This is how to talk about Men and still be Politically Correct:

He does not have a beer gut; he has developed a LIQUID GRAIN STORAGE FACILITY.

He is not quiet; he is a CONVERSATIONAL MINIMALIST.

He is not stupid; he suffers from MINIMAL CRANIAL DEVELOPMENT.

He does not get lost; he DISCOVERS ALTERNATIVE DESTINATIONS.

He is not balding; he is in FOLLICLE REGRESSION.

He is not a cradle robber; he prefers GENERATIONALLY DIFFERENTIAL RELATIONSHIPS.

He does not get falling-down drunk; he becomes ACCIDENTALLY HORIZONTAL.
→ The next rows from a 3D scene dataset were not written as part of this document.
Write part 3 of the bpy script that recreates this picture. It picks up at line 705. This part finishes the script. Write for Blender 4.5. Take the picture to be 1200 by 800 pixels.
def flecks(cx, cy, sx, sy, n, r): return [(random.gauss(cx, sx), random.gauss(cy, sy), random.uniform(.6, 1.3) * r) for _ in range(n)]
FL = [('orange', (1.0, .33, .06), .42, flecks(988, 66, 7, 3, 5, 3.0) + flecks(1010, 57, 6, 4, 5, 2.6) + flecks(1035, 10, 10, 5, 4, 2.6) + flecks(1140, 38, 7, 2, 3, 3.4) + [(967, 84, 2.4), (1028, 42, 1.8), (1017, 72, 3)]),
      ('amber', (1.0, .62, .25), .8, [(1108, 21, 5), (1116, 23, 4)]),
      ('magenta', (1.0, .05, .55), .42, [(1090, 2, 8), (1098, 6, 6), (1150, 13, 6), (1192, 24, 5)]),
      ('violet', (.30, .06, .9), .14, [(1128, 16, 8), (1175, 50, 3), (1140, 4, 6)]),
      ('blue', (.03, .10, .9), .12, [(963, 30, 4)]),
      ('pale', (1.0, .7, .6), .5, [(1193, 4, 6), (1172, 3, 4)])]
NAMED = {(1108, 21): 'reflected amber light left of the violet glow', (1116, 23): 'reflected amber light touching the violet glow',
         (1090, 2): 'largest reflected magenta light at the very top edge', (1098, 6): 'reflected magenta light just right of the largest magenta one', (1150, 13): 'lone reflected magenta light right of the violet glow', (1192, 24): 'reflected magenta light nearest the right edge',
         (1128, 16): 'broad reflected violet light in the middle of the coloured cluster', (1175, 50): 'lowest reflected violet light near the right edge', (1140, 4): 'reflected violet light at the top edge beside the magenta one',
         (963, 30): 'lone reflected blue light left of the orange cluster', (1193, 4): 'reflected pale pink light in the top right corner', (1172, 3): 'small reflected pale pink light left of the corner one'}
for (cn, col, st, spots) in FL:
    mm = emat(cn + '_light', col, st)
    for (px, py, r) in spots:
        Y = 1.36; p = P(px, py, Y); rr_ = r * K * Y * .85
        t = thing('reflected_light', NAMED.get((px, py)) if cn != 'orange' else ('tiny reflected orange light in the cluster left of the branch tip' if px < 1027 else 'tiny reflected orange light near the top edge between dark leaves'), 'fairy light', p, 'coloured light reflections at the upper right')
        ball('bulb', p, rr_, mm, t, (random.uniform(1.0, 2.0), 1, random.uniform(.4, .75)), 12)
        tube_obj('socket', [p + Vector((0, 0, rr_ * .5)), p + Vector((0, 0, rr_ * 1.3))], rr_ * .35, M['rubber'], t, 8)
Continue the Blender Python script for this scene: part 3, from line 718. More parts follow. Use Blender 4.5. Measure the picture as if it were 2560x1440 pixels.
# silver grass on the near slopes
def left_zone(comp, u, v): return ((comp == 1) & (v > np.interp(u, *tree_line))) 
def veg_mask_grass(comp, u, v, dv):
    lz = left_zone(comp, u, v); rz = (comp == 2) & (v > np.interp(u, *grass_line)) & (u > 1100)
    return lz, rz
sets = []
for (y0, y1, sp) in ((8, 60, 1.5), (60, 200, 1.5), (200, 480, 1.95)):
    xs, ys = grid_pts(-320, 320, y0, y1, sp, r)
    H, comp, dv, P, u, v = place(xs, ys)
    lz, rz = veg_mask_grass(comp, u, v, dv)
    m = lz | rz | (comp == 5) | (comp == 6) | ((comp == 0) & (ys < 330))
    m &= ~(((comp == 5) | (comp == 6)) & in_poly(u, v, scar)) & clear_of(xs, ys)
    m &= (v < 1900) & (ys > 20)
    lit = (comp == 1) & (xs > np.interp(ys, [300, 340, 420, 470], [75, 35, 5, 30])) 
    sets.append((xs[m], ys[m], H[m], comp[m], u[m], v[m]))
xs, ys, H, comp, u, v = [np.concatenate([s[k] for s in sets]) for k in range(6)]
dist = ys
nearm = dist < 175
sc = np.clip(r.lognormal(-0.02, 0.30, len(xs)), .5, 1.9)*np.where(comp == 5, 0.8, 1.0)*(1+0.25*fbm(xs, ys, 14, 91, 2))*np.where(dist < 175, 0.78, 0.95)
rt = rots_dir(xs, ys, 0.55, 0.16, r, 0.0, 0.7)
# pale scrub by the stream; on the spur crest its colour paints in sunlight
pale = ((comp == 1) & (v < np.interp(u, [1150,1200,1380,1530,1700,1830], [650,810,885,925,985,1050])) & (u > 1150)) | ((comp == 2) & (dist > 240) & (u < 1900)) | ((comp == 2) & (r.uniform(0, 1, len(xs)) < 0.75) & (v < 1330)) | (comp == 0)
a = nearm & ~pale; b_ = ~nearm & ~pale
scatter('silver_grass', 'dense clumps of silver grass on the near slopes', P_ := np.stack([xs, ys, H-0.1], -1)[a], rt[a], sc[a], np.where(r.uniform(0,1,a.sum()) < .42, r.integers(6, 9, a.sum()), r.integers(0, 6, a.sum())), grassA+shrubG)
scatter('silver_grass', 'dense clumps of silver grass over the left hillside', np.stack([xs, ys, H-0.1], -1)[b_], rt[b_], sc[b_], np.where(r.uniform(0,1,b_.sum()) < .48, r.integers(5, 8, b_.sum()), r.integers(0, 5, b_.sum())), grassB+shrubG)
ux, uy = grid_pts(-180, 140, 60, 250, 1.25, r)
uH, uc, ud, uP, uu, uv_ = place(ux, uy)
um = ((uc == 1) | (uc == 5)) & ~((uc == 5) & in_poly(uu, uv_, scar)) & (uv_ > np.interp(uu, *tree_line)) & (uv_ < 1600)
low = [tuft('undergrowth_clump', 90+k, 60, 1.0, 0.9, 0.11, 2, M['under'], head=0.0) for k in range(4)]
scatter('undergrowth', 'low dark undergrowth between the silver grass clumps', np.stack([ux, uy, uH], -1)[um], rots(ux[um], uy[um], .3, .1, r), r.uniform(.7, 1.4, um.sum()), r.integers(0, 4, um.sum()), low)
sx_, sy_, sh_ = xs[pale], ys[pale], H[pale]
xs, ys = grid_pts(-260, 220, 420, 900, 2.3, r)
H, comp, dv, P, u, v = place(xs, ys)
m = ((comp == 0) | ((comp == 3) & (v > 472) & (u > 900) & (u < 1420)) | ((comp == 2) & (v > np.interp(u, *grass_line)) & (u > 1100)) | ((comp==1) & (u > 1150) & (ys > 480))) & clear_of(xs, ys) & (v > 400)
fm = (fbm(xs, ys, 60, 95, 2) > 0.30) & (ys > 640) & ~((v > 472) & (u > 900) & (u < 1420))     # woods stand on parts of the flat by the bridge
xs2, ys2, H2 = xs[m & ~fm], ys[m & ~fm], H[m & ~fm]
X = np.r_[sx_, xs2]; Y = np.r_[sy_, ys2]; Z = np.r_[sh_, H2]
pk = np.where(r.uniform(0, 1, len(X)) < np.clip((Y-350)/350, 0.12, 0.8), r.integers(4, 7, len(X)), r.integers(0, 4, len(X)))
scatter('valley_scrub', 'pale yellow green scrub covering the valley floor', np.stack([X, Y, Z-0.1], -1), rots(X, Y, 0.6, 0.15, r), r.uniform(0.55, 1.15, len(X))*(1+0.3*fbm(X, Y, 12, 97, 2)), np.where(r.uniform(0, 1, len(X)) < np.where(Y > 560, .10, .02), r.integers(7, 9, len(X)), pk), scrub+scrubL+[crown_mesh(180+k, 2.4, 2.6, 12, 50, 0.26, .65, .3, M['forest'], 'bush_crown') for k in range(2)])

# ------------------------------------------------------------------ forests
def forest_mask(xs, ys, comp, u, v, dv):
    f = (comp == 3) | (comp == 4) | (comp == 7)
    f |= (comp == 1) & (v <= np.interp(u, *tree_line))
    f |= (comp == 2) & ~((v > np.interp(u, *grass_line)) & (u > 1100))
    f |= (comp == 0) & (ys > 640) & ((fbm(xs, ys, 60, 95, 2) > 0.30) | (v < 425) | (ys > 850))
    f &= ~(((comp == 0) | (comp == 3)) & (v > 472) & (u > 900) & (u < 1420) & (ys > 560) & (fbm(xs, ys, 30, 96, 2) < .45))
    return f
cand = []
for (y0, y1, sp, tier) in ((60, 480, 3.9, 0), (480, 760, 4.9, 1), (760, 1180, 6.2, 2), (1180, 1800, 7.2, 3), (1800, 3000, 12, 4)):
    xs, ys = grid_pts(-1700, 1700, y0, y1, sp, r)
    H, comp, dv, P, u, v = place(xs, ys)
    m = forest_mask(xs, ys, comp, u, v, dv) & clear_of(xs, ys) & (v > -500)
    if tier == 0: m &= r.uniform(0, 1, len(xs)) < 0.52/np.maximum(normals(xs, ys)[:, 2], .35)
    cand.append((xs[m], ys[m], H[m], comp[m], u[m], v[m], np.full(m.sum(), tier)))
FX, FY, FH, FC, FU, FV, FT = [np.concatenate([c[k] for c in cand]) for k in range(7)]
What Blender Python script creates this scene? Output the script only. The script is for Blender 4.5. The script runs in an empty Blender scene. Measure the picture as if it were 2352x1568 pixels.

He is not short; he is ANATOMICALLY COMPACT.

He does not constantly talk about cars; he has a VEHICULAR ADDICTION.

He is not unsophisticated; he is SOCIALLY MALFORMED.

He does not hog the blankets; he is THERMALLY UNAPPRECIATIVE.

He is not a male chauvinist pig; he has SWINE EMPATHY.

He doesn't have a dirty mind; he has INTROSPECTIVE PORNOGRAPHIC MOMENTS.

He is not afraid of commitment; he is MONOGAMOUSLY CHALLENGED.